- **Requirements**
How many lines of these entries include the string "picture"? State the number alone.
┌─ Dataset entries
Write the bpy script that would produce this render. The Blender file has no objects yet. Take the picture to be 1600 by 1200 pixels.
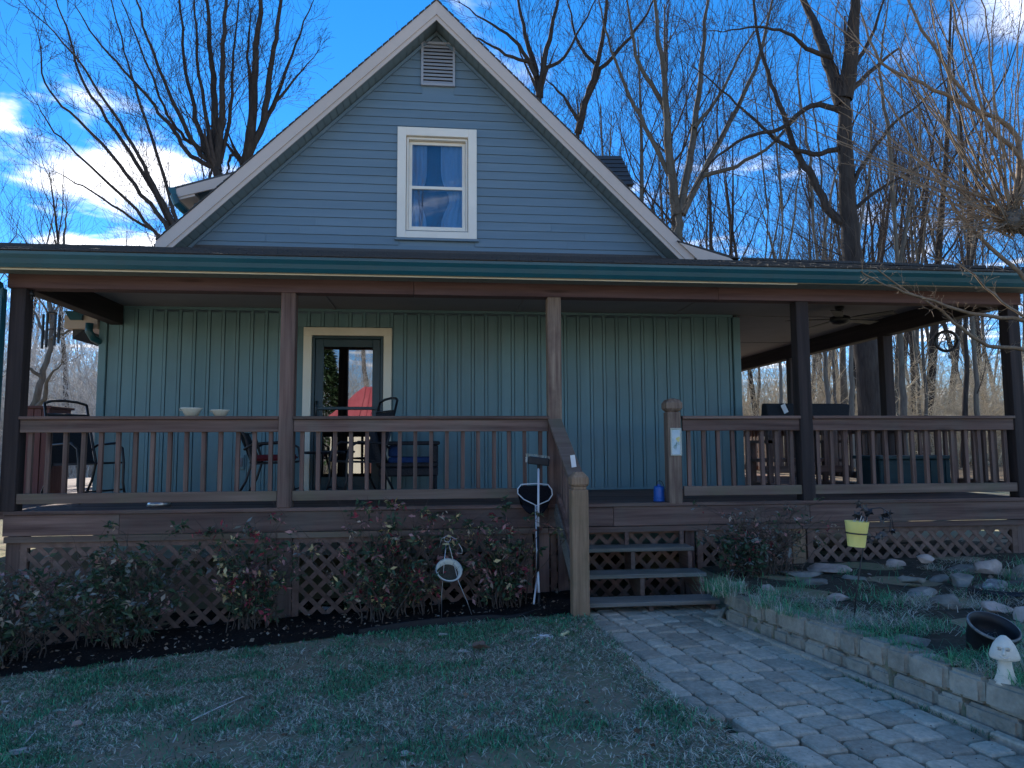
import bpy, bmesh, math, random
import numpy as np
from mathutils import Vector, Matrix
sc = bpy.context.scene
RAD = math.radians
random.seed(7); rng = np.random.default_rng(7)

# ------------------------------------------------------------------ camera, sky, sun, exposure
FPX = 1105.0
YAW, PITCH, ROLL = RAD(6.03), RAD(4.90), RAD(-0.285)
CAM = np.array([-0.7564, -7.1602, 1.70])
_F = np.array([math.sin(YAW)*math.cos(PITCH), math.cos(YAW)*math.cos(PITCH), math.sin(PITCH)])
_R = np.array([math.cos(YAW), -math.sin(YAW), 0.0]); _U = np.cross(_R, _F)
_R, _U = math.cos(ROLL)*_R + math.sin(ROLL)*_U, -math.sin(ROLL)*_R + math.cos(ROLL)*_U
cd = bpy.data.cameras.new('camera'); cam = bpy.data.objects.new('camera', cd); sc.collection.objects.link(cam)
cd.sensor_width = 36; cd.lens = FPX/1600*36; cd.clip_start = 0.05; cd.clip_end = 2000
mw = Matrix.Identity(4)
for i in range(3):
    mw[i][0], mw[i][1], mw[i][2], mw[i][3] = _R[i], _U[i], -_F[i], CAM[i]
cam.matrix_world = mw; sc.camera = cam

SUN_EL, SUN_AZ = RAD(37), RAD(-17)          # azimuth from +Y towards +X: behind the house, a little to the left
world = bpy.data.worlds.new('World'); sc.world = world; world.use_nodes = True
def build_world():
    nt = world.node_tree; N = nt.nodes; L = nt.links; N.clear()
    out = N.new('ShaderNodeOutputWorld'); bg = N.new('ShaderNodeBackground'); bg.inputs['Strength'].default_value = 0.11
    sky = N.new('ShaderNodeTexSky'); sky.sky_type = 'NISHITA'; sky.sun_disc = False
    sky.sun_elevation = SUN_EL; sky.sun_rotation = SUN_AZ
    sky.altitude = 2200; sky.air_density = 1.0; sky.dust_density = 0.0; sky.ozone_density = 5.0
    tc = N.new('ShaderNodeTexCoord')
    # clouds: fbm noise; unseen cover added for neutral fill, offset keeps the view clear
    sep = N.new('ShaderNodeSeparateXYZ'); L.new(tc.outputs['Generated'], sep.inputs[0])
    mx = N.new('ShaderNodeMath'); mx.operation = 'MAXIMUM'; mx.inputs[1].default_value = 0.06; L.new(sep.outputs['Z'], mx.inputs[0])
    dv = N.new('ShaderNodeVectorMath'); dv.operation = 'DIVIDE'
    cz = N.new('ShaderNodeCombineXYZ')
    for k in range(3): L.new(mx.outputs[0], cz.inputs[k])
    L.new(tc.outputs['Generated'], dv.inputs[0]); L.new(cz.outputs[0], dv.inputs[1])
    n1 = N.new('ShaderNodeTexNoise'); n1.inputs['Scale'].default_value = 1.2; n1.inputs['Detail'].default_value = 11; n1.inputs['Roughness'].default_value = 0.56
    n1.inputs['Distortion'].default_value = 0.35
    of = N.new('ShaderNodeVectorMath'); of.operation = 'ADD'; of.inputs[1].default_value = (26.5, 14.5, 8.5); L.new(dv.outputs[0], of.inputs[0]); L.new(of.outputs[0], n1.inputs['Vector'])
    def lump(u, v, size, prev=None):
        d = (u-800)/FPX*_R - (v-600)/FPX*_U + _F; d = d/np.linalg.norm(d)
        dot = N.new('ShaderNodeVectorMath'); dot.operation = 'DISTANCE'; dot.inputs[1].default_value = tuple(d)
        L.new(tc.outputs['Generated'], dot.inputs[0])
        mr = N.new('ShaderNodeMapRange'); mr.inputs['From Min'].default_value = size; mr.inputs['From Max'].default_value = 0
        mr.inputs['To Min'].default_value = 0; mr.inputs['To Max'].default_value = 1
        L.new(dot.outputs['Value'], mr.inputs['Value'])
        if prev is None: return mr.outputs[0]
        m = N.new('ShaderNodeMath'); m.operation = 'MAXIMUM'; L.new(prev, m.inputs[0]); L.new(mr.outputs[0], m.inputs[1]); return m.outputs[0]
    f = None
    for u, v, s in ((0, 165, .09), (70, 165, .09), (135, 185, .08), (190, 260, .07), (150, 275, .10), (90, 300, .11), (190, 320, .10), (110, 350, .12), (-90, 200, .12)):
        f = lump(u, v, s, f)
        ad = N.new('ShaderNodeMath'); ad.operation = 'MULTIPLY_ADD'; ad.inputs[1].default_value = 0.11; L.new(f, ad.inputs[0]); L.new(n1.outputs['Fac'], ad.inputs[2])
    rp = N.new('ShaderNodeMapRange'); rp.interpolation_type = 'SMOOTHSTEP'
    rp.inputs['From Min'].default_value = 0.53; rp.inputs['From Max'].default_value = 0.69; L.new(ad.outputs[0], rp.inputs['Value'])
    mix = N.new('ShaderNodeMix'); mix.data_type = 'RGBA'
    mix.inputs['B'].default_value = (9.5, 9.6, 10.2, 1)
    hsv = N.new('ShaderNodeHueSaturation'); hsv.inputs['Saturation'].default_value = 1.26; L.new(sky.outputs[0], hsv.inputs['Color'])
    L.new(rp.outputs[0], mix.inputs['Factor']); L.new(hsv.outputs[0], mix.inputs['A'])
    L.new(mix.outputs['Result'], bg.inputs['Color']); L.new(bg.outputs[0], out.inputs[0])
build_world()
sl = bpy.data.lights.new('sun', 'SUN'); sl.energy = 4.0; sl.angle = RAD(0.53); sl.color = (1.0, 0.94, 0.84)
sun = bpy.data.objects.new('sun', sl); sc.collection.objects.link(sun)
sdir = Vector((math.sin(SUN_AZ)*math.cos(SUN_EL), math.cos(SUN_AZ)*math.cos(SUN_EL), math.sin(SUN_EL)))
sun.rotation_euler = sdir.to_track_quat('Z', 'Y').to_euler()
sun.location = (-10, 30, 30)
vs = sc.view_settings; vs.view_transform = 'Standard'; vs.look = 'None'; vs.exposure = 1.17; vs.gamma = 1.0; vs.use_curve_mapping = False
sc.cycles.use_denoising = True; sc.cycles.denoising_prefilter = 'ACCURATE'; sc.cycles.max_bounces = 6; sc.cycles.transparent_max_bounces = 12

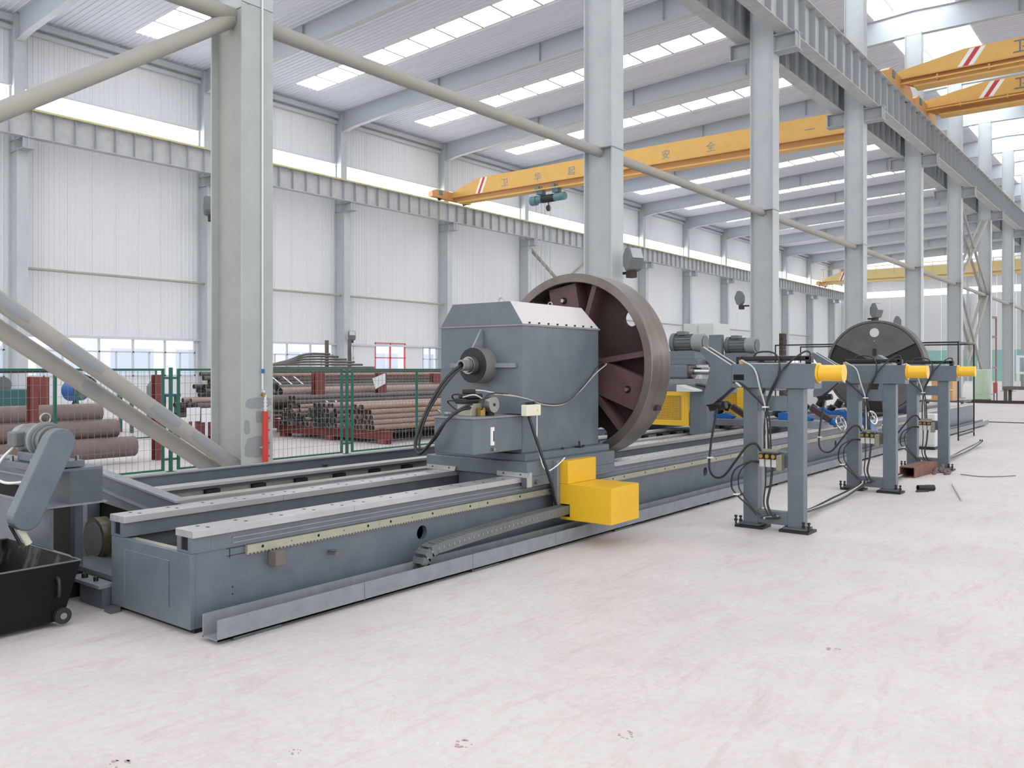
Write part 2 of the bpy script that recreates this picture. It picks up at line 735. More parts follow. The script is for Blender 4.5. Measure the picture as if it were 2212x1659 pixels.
└─
- **Task output**
2